Suriye’de yaşanılan durum artık netlik kazanmaya başladı. 

20 Ocak’ta göreve başlayacak olan Trump, “Suriye’de olacakları Türkiye’nin belirleyeceğini” ifade etti.

Artık Türkiye bu bölgede en net belirleyici unsur olarak dünya kamuoyunda da öne çıkarken İsrail’in işine gelmeyen süreçlerin de inşa edildiğini görüyoruz.

Suriye’de Muhalifler Şam'a girer girmez Suriye'ye saldıran İsrail’in apar topar Muhaberat binasını vurması bir şeyleri gözler önüne sermeli.

Türkiye'de terör saldırıları düzenleyen ve Suriyeliler üzerinden gerçekleştirilen provokasyonlarda parmağı olan Muhaberat'ın vurulması bir şeyleri gizleme çabası mıdır bilinmez ama çok stratejik bir girişim.

Hakan Fidan da Suriye ile ilgili sürece dair yaptığı açıklamalarda, Joe Biden’ın başkan yardımcısı olduğu zamanlarda Türkiye’ye gelip Esad’ın gitmesini istemediğini anlattı.

Şimdi herkesin aklındaki sorulara belki bir nebze cevap verilmiş oldu. 

Ama tüm bunlar başka bir soruyu da doğuruyor.

Suriye’de yaşananları Büyük İsrail projesinin bir parçası olarak değerlendirenler Esad’ın devrilmesine neden üzüldüler?

Büyük İsrail kurulacağı için mi yoksa kurulamayacağı için mi?

Aksi halde ABD’nin de varlığından pekala memnun olduğu Esad’ın devrilmesi, hemen ardından İsrail’in saldırılara başlaması, Trump’ın yaptığı açıklamalar…

HTŞ’nin Kürt ve PKK ayrımının yapılması gerektiğine vurgu yapması…

Rakkalı aşiretlerin PKK/YPG’ye karşı yoğun mücadele yapacaklarını açıklaması.

Bunlar İsrail’in mi işine geliyor sizce?

Colani üstünden yapılan ve bölgeyi analiz etmeye çalışanlar, Colani’nin sakalının uzunluğuyla ilgilenmek yerine neyi tesis etmeye çalıştığına odaklanabilirler.

Genellikle de bu analizi yapan kadrolar, sırtını PKK/YPG’ye yasladıklarını söyleyenlere iki kelam cümle söyleyemezken, “HTŞ terör örgütüdür” argümanı üstünden bölgeyi Büyük İsrail’e peşkeş çekiyorlar. 

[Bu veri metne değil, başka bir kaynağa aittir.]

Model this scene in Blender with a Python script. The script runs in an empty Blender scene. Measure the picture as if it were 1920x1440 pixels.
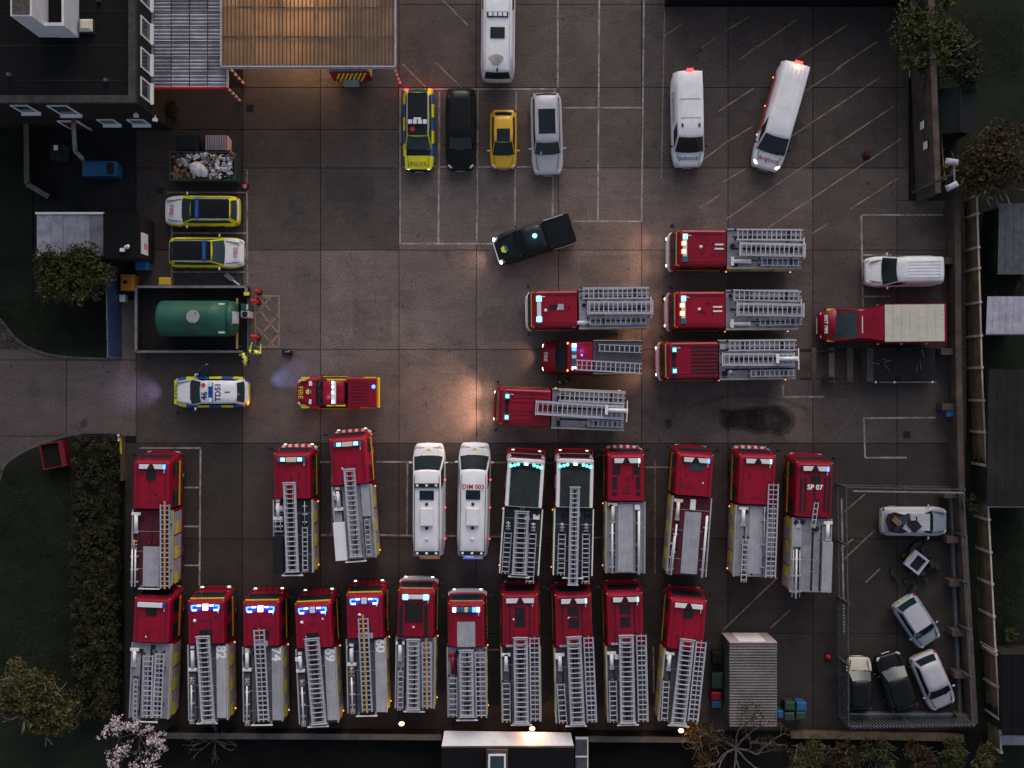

Derin devlet ya da devlet aklı gibi kavramlardan asla bahsetmeyeceğim.

Zira bu kavramlar birilerine göre ütopik kavramlar.

Fakat şu gerçeği kabul etmekte fayda var ki;

Köklü devletler uzun vadeli stratejik planlar kurarlar.

Bu planların hayata geçmesi için her türlü riskin alınacağı gibi acele de etmezler.

İngiltere, İsrail ve ABD bunun öncüleridir.

“İsrail ve ABD köklü devlet değil” diyebilirsiniz.

Köklü olan da devlet değil devleti oluşturan zihin şematiği ve 
pratiğidir. 

Theodor Herzl’in öncülüğünde1897 tarihinde Dünya Siyonist Kongresi’nde konuşulan ve alınan kararların hangisi gerçekleşmedi? 

Şimdi neden Türkiye kendi çıkarları adına bunu yapamasın, yapmasın?

Aşağılık kompleksimiz mi buna olan inancımızı zedeliyor?